# start of Given information
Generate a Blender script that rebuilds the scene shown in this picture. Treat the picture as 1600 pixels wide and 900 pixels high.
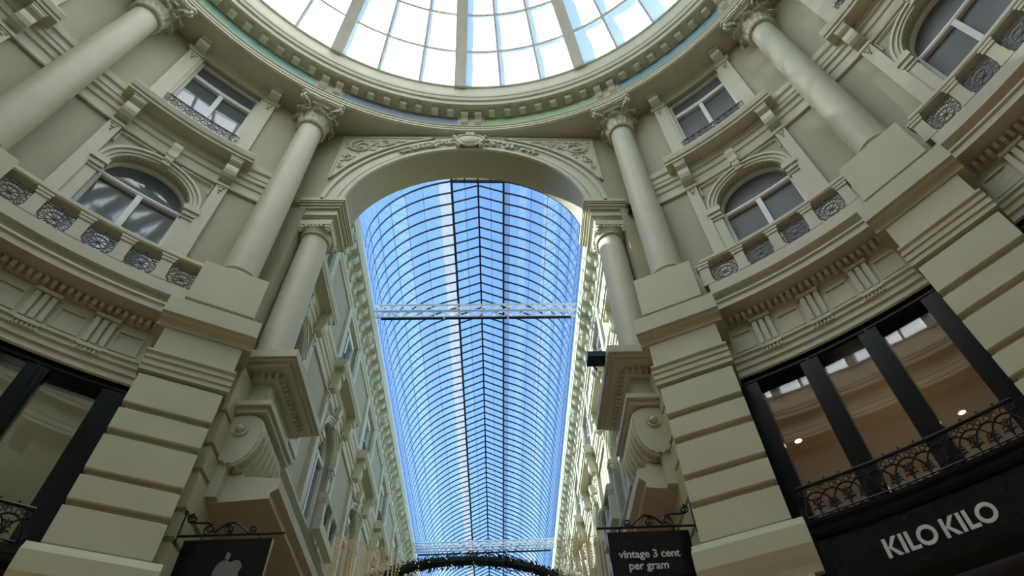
import bpy, math, random
from mathutils import Matrix, Vector
random.seed(7)
for o in list(bpy.data.objects): bpy.data.objects.remove(o)
sc = bpy.context.scene
COL = sc.collection
R_ = math.radians
PI = math.pi

# ------------------------------------------------------------------ camera
cd = bpy.data.cameras.new('camera')
cam = bpy.data.objects.new('camera', cd); COL.objects.link(cam)
cd.sensor_width = 36.0; cd.lens = 22.434; cd.shift_x = -50.0/1600
cd.clip_start = 0.05; cd.clip_end = 500
CR, CU, CF = (0.9974, -0.04068, -0.05952), (0.00644, -0.77203, 0.63556), (0.07181, 0.63429, 0.76976)
cam.matrix_world = Matrix(((CR[0], CU[0], -CF[0], 0.6445), (CR[1], CU[1], -CF[1], 0.2548), (CR[2], CU[2], -CF[2], 1.6), (0, 0, 0, 1)))
sc.camera = cam
# ------------------------------------------------------------------ sky, sun, exposure
w = bpy.data.worlds.new('sky'); sc.world = w; w.use_nodes = True
nt = w.node_tree; bg = nt.nodes['Background']
sky = nt.nodes.new('ShaderNodeTexSky'); sky.sky_type = 'NISHITA'
SUN_EL, SUN_AZ = R_(38), R_(-78)          # azimuth from +y towards +x
sky.sun_elevation = SUN_EL; sky.sun_rotation = SUN_AZ; sky.sun_disc = False
sky.air_density = 1.0; sky.dust_density = 0.15; sky.ozone_density = 3.5
nt.links.new(sky.outputs[0], bg.inputs[0]); bg.inputs[1].default_value = 0.345
sd = bpy.data.lights.new('sun', 'SUN'); sd.energy = 11.0; sd.angle = R_(0.6); sd.color = (1, .95, .86)
sun = bpy.data.objects.new('sun', sd); COL.objects.link(sun)
sv = Vector((math.cos(SUN_EL)*math.sin(SUN_AZ), math.cos(SUN_EL)*math.cos(SUN_AZ), math.sin(SUN_EL)))
sun.rotation_euler = sv.to_track_quat('Z', 'Y').to_euler(); sun.location = sv*40
vs = sc.view_settings
vs.view_transform = 'Standard'; vs.look = 'None'; vs.gamma = 1; vs.use_curve_mapping = False
vs.exposure = 0.36

# ------------------------------------------------------------------ materials
MATS = {}
def mat(name, col, rough=.6, var=.08, scale=3.0, bump=.0, metal=0.0, spec=.4, emit=None, estr=0):
    m = bpy.data.materials.new(name); m.use_nodes = True; t = m.node_tree
    b = t.nodes['Principled BSDF']
    b.inputs['Roughness'].default_value = rough; b.inputs['Metallic'].default_value = metal
    b.inputs['Specular IOR Level'].default_value = spec
    if var > 0:
        tc = t.nodes.new('ShaderNodeTexCoord'); n = t.nodes.new('ShaderNodeTexNoise')
        n.inputs['Scale'].default_value = scale; n.inputs['Detail'].default_value = 5
        t.links.new(tc.outputs['Object'], n.inputs['Vector'])
        r = t.nodes.new('ShaderNodeValToRGB')
        r.color_ramp.elements[0].position = .3; r.color_ramp.elements[1].position = .7
        r.color_ramp.elements[0].color = tuple(c*(1-var) for c in col)+(1,)
        r.color_ramp.elements[1].color = tuple(min(1, c*(1+var)) for c in col)+(1,)
        t.links.new(n.outputs['Fac'], r.inputs['Fac']); t.links.new(r.outputs['Color'], b.inputs['Base Color'])
        if bump:
            bp = t.nodes.new('ShaderNodeBump'); bp.inputs['Strength'].default_value = bump; bp.inputs['Distance'].default_value = .01
            n2 = t.nodes.new('ShaderNodeTexNoise'); n2.inputs['Scale'].default_value = scale*12
            t.links.new(tc.outputs['Object'], n2.inputs['Vector'])
            t.links.new(n2.outputs['Fac'], bp.inputs['Height']); t.links.new(bp.outputs['Normal'], b.inputs['Normal'])
    else:
        b.inputs['Base Color'].default_value = col+(1,)
    if emit:
        b.inputs['Emission Color'].default_value = emit+(1,); b.inputs['Emission Strength'].default_value = estr
    MATS[name] = m
    return m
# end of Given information
→ Task prompt
Up to and including the line containing "PI = math.pi", repeat every line from the start of the data, but none of the pictures.

→ Response
Generate a Blender script that rebuilds the scene shown in this picture. Treat the picture as 1600 pixels wide and 900 pixels high.
import bpy, math, random
from mathutils import Matrix, Vector
random.seed(7)
for o in list(bpy.data.objects): bpy.data.objects.remove(o)
sc = bpy.context.scene
COL = sc.collection
R_ = math.radians
PI = math.pi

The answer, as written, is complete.